El relato imposible del día más triste
Los testimonios de los votantes en el referéndum catalán difieren de forma radical de la narración de los agentes
El escenario es el mismo, pero entre una escena y otra transcurren apenas unos días. En la primera, hay un agente de la Guardia Civil sentado en la silla de los testigos. Uno de los abogados defensores le pregunta por los incidentes del referéndum del 1 de octubre:
—¿No recuerda que los ciudadanos allí concentrados les regalaban claveles y cantaban “somos gente de paz”?
— Lo que yo recuerdo —responde el agente— es que nos llamaban “fascistas e hijos de puta” y nos lanzaban patadas y escupitajos.
Hoy, quien está sentado en la misma silla, delante del presidente Manuel Marchena y de los otros seis magistrados del tribunal, es uno de los ciudadanos que aquella mañana fueron a votar. Y quien pregunta en esta ocasión es el fiscal:
— ¿Y usted no vio a un agente de la Guardia Civil rodar por el suelo?
— No, no lo vi, seguramente porque me estaban pegando en ese momento… Los únicos golpes que vi fueron las patadas de la policía.
Hace solo unos días, durante jornadas que se convertían en un estribillo interminable, la Fiscalía llamó a testificar a 186 agentes de la Policía y de la Guardia Civil que, unos con más épica y otros con menos, contaron que, lejos de una pacífica jornada democrática, lo que se encontraron en Cataluña aquel domingo fue un infierno perfectamente organizado. Ahora, lo que las defensas intentan demostrar convirtiendo a los ciudadanos en testigos es justo lo contrario. Que el infierno lo llevaron ellos, golpeando sin razón ni previo aviso a ciudadanos pacíficos. “Vi a mi amigo Agustí con la cabeza ensangrentada”, cuenta un concejal de Sant Carles de la Ràpita, “y a Fede también le pegaron, y vi salir disparado al tío Juanito, que siempre va con camiseta del Barça y barretina. Y en el bar de enfrente tuvieron que ser alojados más de una docena de críos, que estaban desamparados”.
Los testigos —entre los que el abogado de Oriol Junqueras ha incluido a políticos de ERC— se refieren con frecuencia a la sorpresa que les causó ver aparecer en sus pueblos a columnas de la Guardia Civil pertrechadas como para ir a una guerra. También los agentes, hace un par de semanas, utilizaron esa palabra, sorpresa, para describir el efecto que les produjo la animosidad de la gente corriente, ya no tanto las patadas como “las miradas de odio”.
Hubo más de uno que, tirando desmesuradamente por lo alto, llegó a comparar la situación de aquellos días de otoño en Cataluña con los años de plomo en el País Vasco.

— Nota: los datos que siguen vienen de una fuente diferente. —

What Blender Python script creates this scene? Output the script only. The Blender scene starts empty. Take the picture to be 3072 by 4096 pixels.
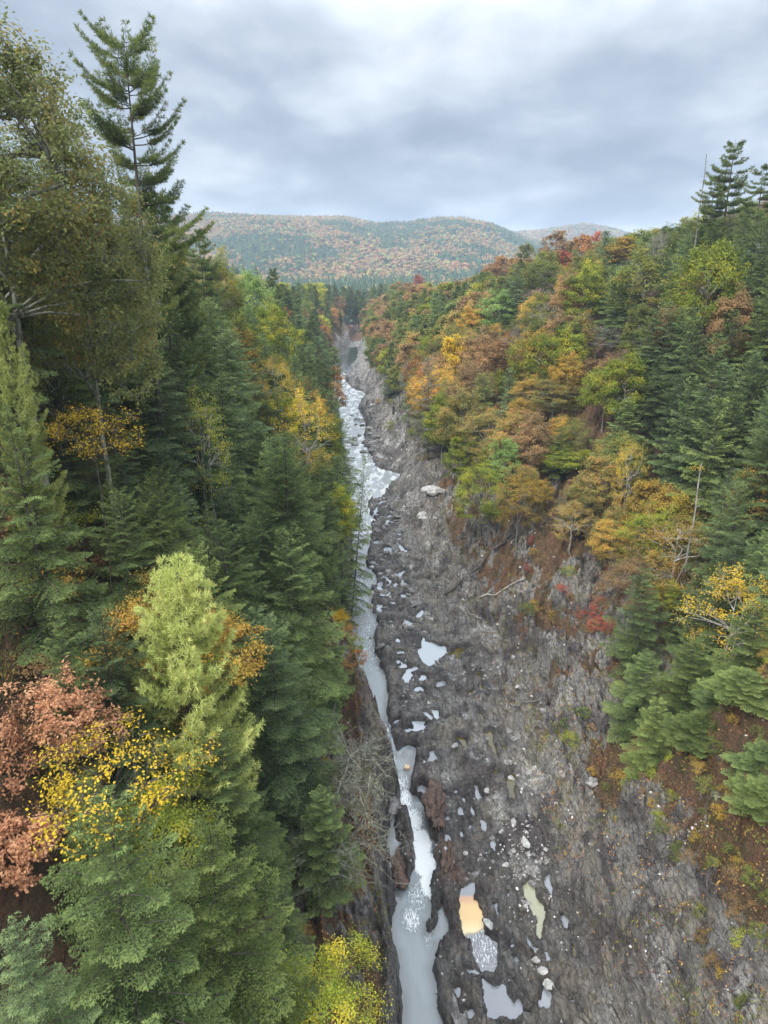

Hace muchos años, a cuento de un reportaje con motivo del 25º aniversario de la legalización del PCE, el general José Antonio Sáenz de Santamaría, que en 1977 era jefe del Estado Mayor de la Guardia Civil del Gobierno de Adolfo Suárez, confió a este reportero una imagen que se le había quedado grabada de aquellos tiempos de la lucha contra ETA y los GRAPO: “A veces, cuando entrábamos de mala manera en una casa para practicar una detención y utilizábamos una violencia excesiva, siempre pensaba que tal vez habríamos detenido a un delincuente, pero que seguramente habíamos sembrado otros”.
El tribunal dirá dentro de unos meses hasta qué punto era necesario para la causa el desfile sucesivo de los guardias y de los ciudadanos que fueron a votar, sus relatos contrapuestos, imposibles de casar, pero más allá de la sentencia, de las posibles condenas, de los recursos y hasta de los indultos si se han de producir, hay algo que quedará grabado para siempre. El testimonio de un señor de pelo blanco, Emili Gaya, que se sienta ante el juez Marchena y relata de forma serena, educada, que aquel 1 de octubre se levantó muy temprano, que fue al colegio electoral, que luego fueron sus hijos y su nieta —en este momento subraya la palabra con una pausa y una sonrisa— y que un día tan esperado se convirtió de pronto en un festival de golpes e insultos que no olvidará jamás:
— Y quiero dejar constancia de las lágrimas —dice al final—. Hubo muchas lágrimas.